Beatrix's Song
The art of giving birth to the first child
We travel in time, constantly, from the twilight of always, in music, in love, everything is only perception, palpitation.
We have access to a myriad of information from the palm of our hand, but nothing really prepares us for the birth and life of a newborn.
The romanticisation of giving birth exceeds any preparation for the difficulties new parents face. You hear so much that you will be sleep deprived but that is just one of the challenges. Every baby is unique and they all struggle to adapt and grow up out of the womb.
Even though there are hard bits about debuting in parenthood, which leave us constantly worried, the overwhelming feeling of creating and helping a new life to unfold is beyond any other emotion. We’re living now the greatest and sweetest challenge of our lives. Watching our Beatrix open her big eyes to the infinitely large world was more than our hearts expected, our little but immense family allows us to feel love in many, many ways.
When we decided to compose this simple song for our “Little B” (as we called the baby before discovering her gender), we didn’t know what receiving a newborn into our lives would entail.

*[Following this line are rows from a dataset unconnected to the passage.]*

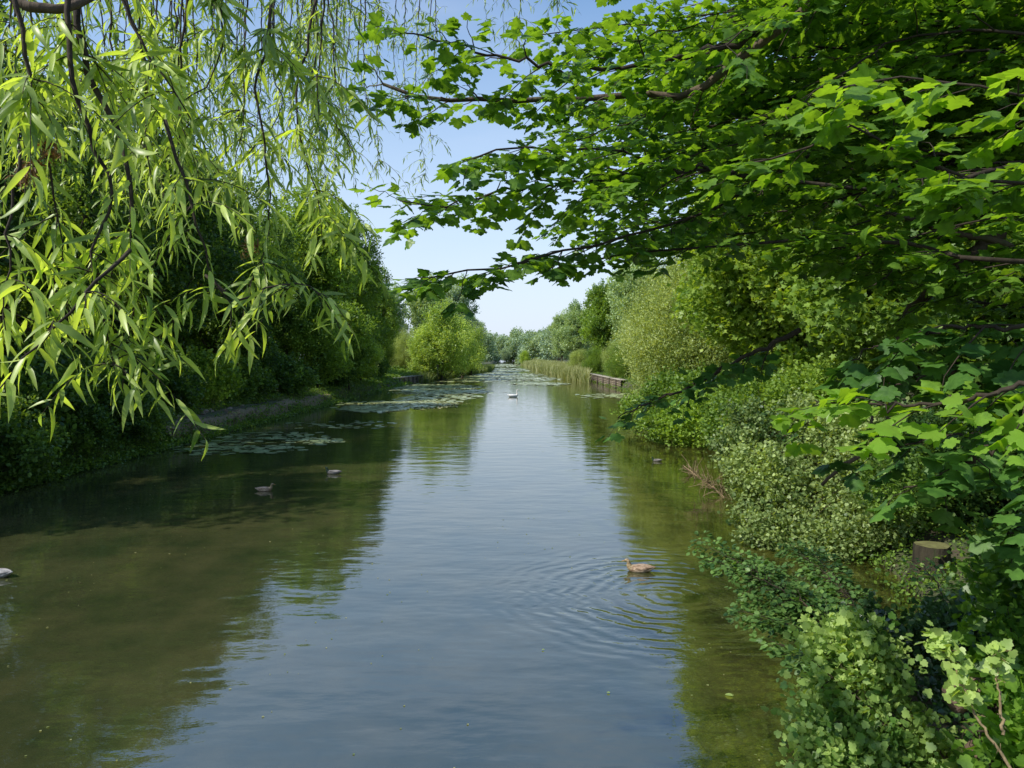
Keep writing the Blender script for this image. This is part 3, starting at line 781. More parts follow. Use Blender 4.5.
def willow_shoot(path, r0=.006, leaf=(.075, .115), gap=.022, mat='willow', t0=.15, tint=(.55, .2), spread=1.0, tmpl=T_L, n_side=1, wood='twigblack', part='branch', side_len=.5):
    wd = Buf(); lv = Buf()
    n = max(12, int(pathlen(path) / .06))
    path = smooth_path(path, n)
    path[1:] += g.normal(0, .004, (n - 1, 3))
    rad = np.linspace(r0 * 1.25, .0014, n)
    tube(wd, path, rad, 5)
    P = []; D = []; S = []; T = []
    paths = [(path, max(t0, .5))]
    L_ = pathlen(path)
    nodes = g.uniform(.2, 1.0, max(3, int(L_ * 2.2)))
    for k in range(int(L_ * 8 * n_side)):
        i = int((nodes[k % len(nodes)] + g.normal(0, .012)) * n); i = min(max(i, 1), n - 2)
        ln = g.uniform(.1, side_len)
        d = unit(np.array([g.normal(0, 1), g.normal(0, 1), g.normal(-.1, .4)]))
        tt = np.linspace(0, 1, 8)[:, None]
        sp_ = path[i] + d * ln * tt * .8 + np.array([0, 0, -ln * .55]) * tt ** 1.8
        tube(wd, sp_, np.linspace(.0022, .0008, 8), 4, cap=False)
        paths.append((sp_, .05))
    for p_, s0 in paths:
        L2 = pathlen(p_); m = int(L2 * (1 - s0) / gap)
        if m < 2: m = 2
        idx = s0 + (1 - s0) * (np.arange(m) + .5) / m
        q = idx * (len(p_) - 1); i0 = np.minimum(q.astype(int), len(p_) - 2); f = (q - i0)[:, None]
        c = p_[i0] * (1 - f) + p_[i0 + 1] * f
        t = unit(p_[i0 + 1] - p_[i0])
        az = np.arange(m) * 2.4 + g.uniform(0, 6) + g.normal(0, .3, m)
        lat = np.stack([np.cos(az), np.sin(az), np.zeros(m)], 1)
        d = unit(t * g.uniform(.2, .8, (m, 1)) + lat * g.uniform(.45, 1.2, (m, 1)) * spread + np.array([0, 0, -1]) * g.uniform(-.25, .75, (m, 1)))
        P.append(c); D.append(d); S.append(g.uniform(*leaf, m)); T.append(np.clip(g.normal(*tint, m), 0, 1))
    P = np.concatenate(P); D = np.concatenate(D); S = np.concatenate(S); T = np.concatenate(T)
    nn = len(P)
    nrm = unit(np.array([0, 0, 1.0]) + g.normal(0, .6, (nn, 3)) + unit(np.stack([D[:, 0], D[:, 1], 0 * D[:, 0]], 1)) * .6)
    fr_ = frames(D, nrm); h = g.random(nn) < .55
    lv.scatter(*T_L, P[h], fr_[h], S[h], T[h]); lv.scatter(*T_L2, P[~h], fr_[~h], S[~h], T[~h])
    br = wd.build(part, M[wood], wil, True); br.location = -WIL
    lv.build('foliage', M[mat], br)
    return nn


nw = 0
traced = [
    ([(-10, -120, 2.1), (15, 5, 2.1), (35, 100, 2.15), (45, 150, 2.15), (60, 220, 2.2), (62, 262, 2.2)], .008, .35),
    ([(60, -100, 2.3), (80, 30, 2.3), (95, 90, 2.3), (120, 135, 2.3), (129, 190, 2.3), (132, 295, 2.3), (128, 345, 2.3), (124, 395, 2.3)], .011, .45),
    ([(66, -60, 2.2), (70, 40, 2.2), (75, 90, 2.2), (100, 160, 2.25), (113, 195, 2.25), (95, 240, 2.2), (92, 290, 2.2), (110, 345, 2.2), (120, 385, 2.2)], .008, .4),
    ([(110, -80, 2.6), (128, 5, 2.6), (145, 60, 2.6), (146, 130, 2.6), (150, 190, 2.6)], .006, .3),
    ([(195, -80, 2.8), (188, 5, 2.8), (180, 70, 2.8), (180, 120, 2.8), (178, 170, 2.8)], .006, .25),
    ([(100, -60, 2.4), (140, 40, 2.4), (165, 80, 2.4), (195, 122, 2.4), (205, 150, 2.4)], .005, .3),
    ([(275, -60, 2.9), (268, 40, 2.9), (255, 80, 2.9), (262, 120, 2.9), (270, 200, 2.9), (262, 260, 2.9), (245, 292, 2.9)], .006, .3),
    ([(320, -60, 3.2), (312, 20, 3.2), (296, 105, 3.2), (310, 170, 3.2), (320, 205, 3.2), (323, 250, 3.2)], .006, .3),
    ([(130, 250, 2.1), (100, 278, 2.0), (40, 345, 1.9), (0, 385, 1.85), (-20, 398, 1.8)], .005, .1),
    ([(205, 275, 2.6), (240, 300, 2.6), (262, 288, 2.6), (300, 282, 2.6), (320, 293, 2.6), (318, 320, 2.6)], .004, .35),
    ([(165, 120, 2.3), (190, 200, 2.3), (210, 270, 2.3), (232, 310, 2.3), (225, 345, 2.3)], .005, .2),
    ([(20, 150, 2.0), (10, 250, 2.0), (5, 330, 2.0)], .004, .1),
]
for pix, r0, t0 in traced:
    nw += willow_shoot([W(*p) for p in pix], r0, t0=t0, gap=.024, leaf=(.075, .125), n_side=1.5, tint=(.6, .28), side_len=.16 if pix[-1][1] > 390 and pix[-1][0] < 0 else .42)


def low(px):
    return np.interp(px, [-40, 60, 110, 150, 190, 250, 300, 340, 380, 420, 470], [390, 400, 410, 330, 305, 235, 205, 195, 185, 175, 110])


for i in range(46):
    px = g.uniform(-40, 335) if i > 9 else g.uniform(0, 200); d = g.uniform(2.6, 6.0)
    end = min(low(px) - 30, 290) * g.uniform(.4, .95)
    drift = g.normal(0, 18)
    nw += willow_shoot([W(px - drift, -140, d), W(px - drift * .4 + g.normal(0, 8), end * .35, d), W(px + g.normal(0, 8), end * .7, d), W(px + drift, end, d)], .005, t0=.25, gap=.026, n_side=.9, leaf=(.055, .095), tint=(.5, .3), side_len=.34)
for i in range(34):
    px = g.uniform(200, 440) if i < 30 else g.uniform(470, 560); d = g.uniform(7, 10.5)
    end = low(px) * g.uniform(.5, 1.05) if px < 470 else g.uniform(10, 50)
    nw += willow_shoot([W(px + 10, -130, d), W(px + g.normal(0, 6), end * .4, d), W(px + g.normal(0, 8), end, d)], .008, t0=.35, gap=.05, n_side=1.1, tint=(.45, .25), leaf=(.07, .10), mat='willow')
print('willow leaves', nw)
# dry catkin bunch
g2 = np.random.default_rng(3)
for c_, n_ in [(W(27, 170, 2.15), 110), (W(50, 148, 2.15), 60), (W(250, 245, 2.9), 50)]:
    b = Buf()
    P = c_ + g2.normal(0, .015, (n_, 3)) * np.array([1, 1, 1.3]); D = unit(g2.normal(0, 1, (n_, 3)) + np.array([0, 0, -.8]))
    b.scatter(*T_L2, P, frames(D, unit(g2.normal(0, 1, (n_, 3)))), g2.uniform(.02, .04, n_), g2.uniform(0, .9, n_))
    o = b.build('dry_catkins', M['deadleaf'], wil); o.location = -WIL; o['label'] = 'brown dried catkins among the leaves'

# ================================================================ undergrowth
g = np.random.default_rng(55)


def cover(name, side, y0, y1, n, mat, label, wmax, hmax, leaf, skip=None):
    b = Buf()
    m = n // 14
    ys = y0 * (y1 / y0) ** g.random(m)
    ds = wmax * g.random(m) ** 1.3 - .25
    P = []; S = []; T = []
    for y, d in zip(ys, ds):
        if skip and skip(y, d): continue
        x = xl(y) - d if side < 0 else xr(y) + d
        h = hmax * g.uniform(.3, 1) * min(1.6, .6 + max(d, 0) * .3)
        k = 14
        c = np.array([x, y, (gz(x, y) if d > 0 else 0.02)])
        P.append(c + np.stack([g.normal(0, .22, k), g.normal(0, .22, k), np.abs(g.random(k)) * h], 1))
        S.append(g.uniform(.6, 1.3, k) * leaf * (1 + y / 90)); T.append(np.clip(g.normal(.4, .15) + g.normal(0, .12, k), 0, 1))
    P = np.concatenate(P); S = np.concatenate(S); T = np.concatenate(T); k = len(P)
    D = unit(g.normal(0, .8, (k, 3)) + np.array([.4 * -side, -.3, .3]))
    nr = unit(g.normal(0, .5, (k, 3)) + np.array([0, 0, .9]))
    b.scatter(*T_O, P, frames(D, nr), S, T)
    o = b.build(name, M[mat]); tag(o, label, 'undergrowth', kind='stuff')


cover('bank_undergrowth', -1, 17, 120, 60000, 'dark', 'low dark leafy ground cover on the left bank', 9, .5, .08, skip=lambda y, d: 36 < y < 57 and .3 < d < 1.1)
cover('bank_undergrowth', -1, 80, 135, 30000, 'mid', 'grass and weeds on the open ground behind the left landing stage', 26, .5, .1)
cover('bank_undergrowth', 1, 9, 120, 70000, 'mid', 'low leafy ground cover on the right bank', 9, .5, .06)
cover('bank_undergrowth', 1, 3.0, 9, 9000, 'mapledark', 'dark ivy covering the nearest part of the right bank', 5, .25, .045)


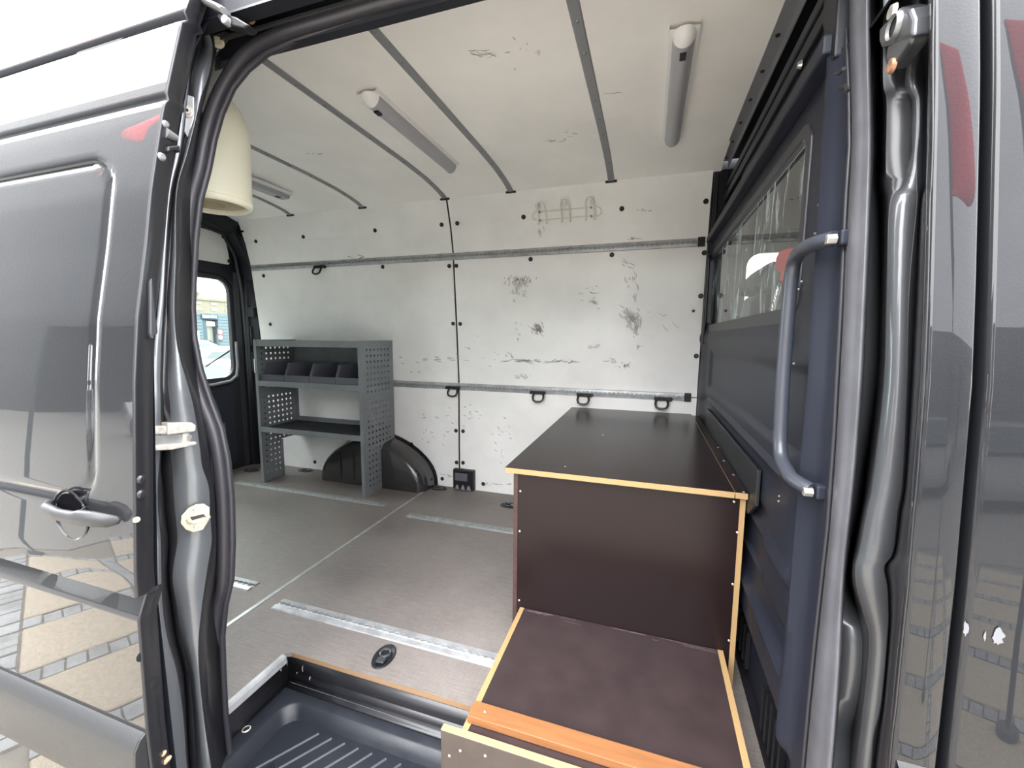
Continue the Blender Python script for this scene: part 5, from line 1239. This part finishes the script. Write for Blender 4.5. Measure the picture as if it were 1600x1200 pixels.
def block(name, label, x0, x1, y0, y1, z1, wall_m, win_m, side, nx, nz, cat='building', group=None, ww=.45, wh=.5, z0w=1.2, steps=()):
    t = thing(name, label, cat, group=group)
    b = MB(); b.box(x0, x1, y0, y1, G, z1); b.build('facade', wall_m, t)
    b = MB(); b.box(x0-.15, x1+.15, y0-.15, y1+.15, z1, z1+.35); b.build('roof_parapet', wall_m, t)
    w0 = None
    for i in range(nx):
        for j in range(nz):
            zc_ = G+z0w+(z1-G-z0w)*(j+.5)/nz; hz = (z1-G-z0w)/nz*wh/2
            if side == '+y': c = x0+(x1-x0)*(i+.5)/nx; hw = (x1-x0)/nx*ww/2; L3 = (c, y1, zc_); S3 = (hw, .06, hz)
            else: c = y0+(y1-y0)*(i+.5)/nx; hw = (y1-y0)/nx*ww/2; L3 = (x1, c, zc_); S3 = (.06, hw, hz)
            if w0 is None:
                b = MB(); b.box(-S3[0], S3[0], -S3[1], S3[1], -S3[2], S3[2]); w0 = b.build('window', win_m, t); w0.location = L3
            else: o = w0.copy(); C.objects.link(o); o.parent = t; o.location = L3
    return t
zb_ = lambda y, X: P(330, y, 0, X).z
block('apartment_block', 'long beige apartment block rising behind the grey hall', -62, -55, 34, 62, zb_(470, -55), M['beige'], M['beiged'], '+x', 14, 4, ww=.4, wh=.4, z0w=3)
block('apartment_block', 'taller beige apartment wing at the left of the rear window view', -74, -68, 30, 48.5, zb_(461, -68), M['beige'], M['beiged'], '+x', 10, 5, ww=.4, wh=.4, z0w=3)
block('apartment_block', 'grey roofed block on the right of the rear window view', -74, -68, 54, 66, zb_(468, -68), M['apt'], M['beiged'], '+x', 6, 4, ww=.5, wh=.4, z0w=3)
# across the square: what the paint reflects
block('city_block', 'tall grey city block across the square from the open door', -34, -13, -34, -28, 11.5, M['apt'], M['beiged'], '+y', 12, 6, z0w=1.5)
block('city_block', 'beige city block further right across the square', -9, 6, -36, -30, 9.0, M['beige'], M['beiged'], '+y', 9, 5, z0w=1.5)
block('city_block', 'grey city block opposite the van cab', 10, 40, -34, -28, 12.0, M['apt'], M['beiged'], '+y', 14, 6, z0w=1.5)
for (xa, xb, lb) in ((-70, -14.5, 'unseen dark grey slab on columns, added to block sky from the door reflections'), (4.0, 34, 'unseen pale slab on columns, added to shape the front pillar reflections')):
    t = thing('blocker_slab', lb, 'building')  # unseen slab added to keep open sky out of the paint reflections
    b = MB(); b.box(xa, xb, -15, -9, 3.7, 24.0); b.build('raised_blocker', M['office'] if xa < 0 else M['blocker_l'], t)
    if xa < -20: b = MB(); b.box(-70, -23.5, -15, -9, G, 3.7); b.build('blocker_wing', M['office'], t)
    for k in range(3):
        x = (-22.5 if xa < 0 else 5)+3.6*k
        b = MB(); b.box(x, x+.4, -14.5, -14.1, G, 3.7); b.build('column', M['bldgl'], t)
t = thing('market_stall', 'long red awning across the square behind the parked cars', 'awning')
b = MB(); b.box(-22, -3.5, -17, -15, 1.05, 1.6); b.build('awning_roof', M['rust'], t)
for x in (-21.5, -15.5, -9.5, -4):
    b = MB(); b.box(x-.05, x+.05, -15.2, -15.1, G, 1.1); b.build('post', M['bldgl'], t)
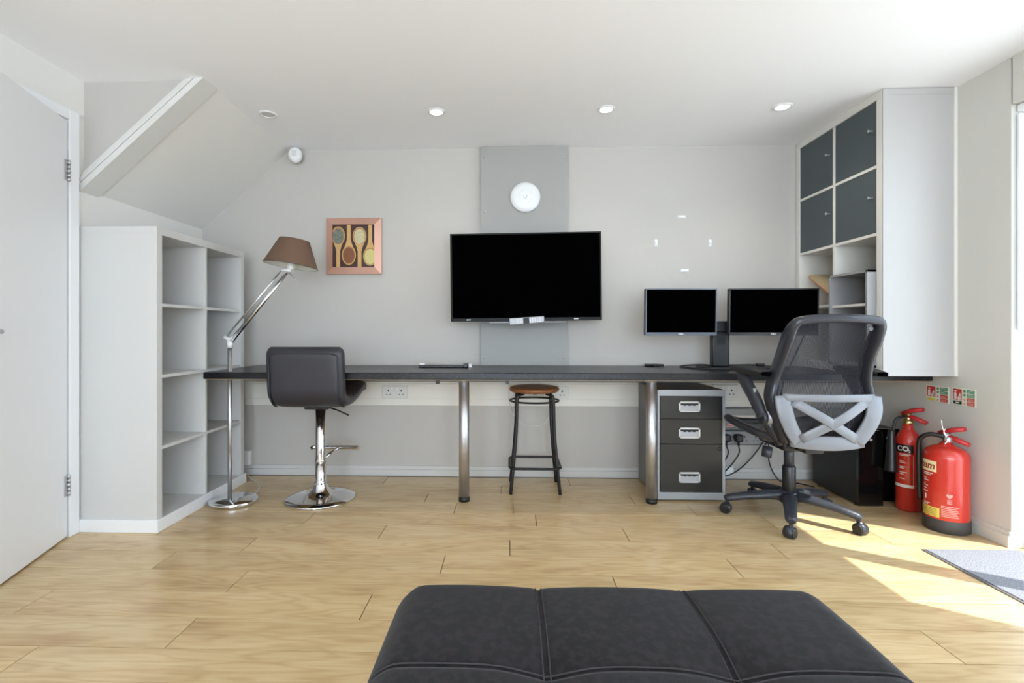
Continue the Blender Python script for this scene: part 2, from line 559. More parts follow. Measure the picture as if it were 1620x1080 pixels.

Nonetheless, with an innocent dream in mind, the dream of our life with our Beatrix, we recorded this song.
It is a tribute that led us devour in tears of redemption to infinite love… a weightlessness song of a peaceful and sleeping child still inside the mysterious and soundful womb of her mother, who is singing alongside her daddy sweet and welcoming words.
The composition of a simple song
The song begins like a soft lullaby in B Major played by a guitar and a vibraphone in sextolets, which brings fluidity and a soft coumpound time swing while the melody enters in simple time.
There are only four harmonies in the song, a tonic and mediant in B Major bring a feeling of peace and suspension, then a submediant and a tonic in the relative minor key, G sharp minor like a window opening on a warm and tender landscape.
Little by little, through a slightly distorted lead guitar, then by bringing new etheral sounds, the song destructures itself towards the diffuse atmosphere of the maternal cocoon, and finishes at the start of everything, the heartbeat of our little B, our Beatrix.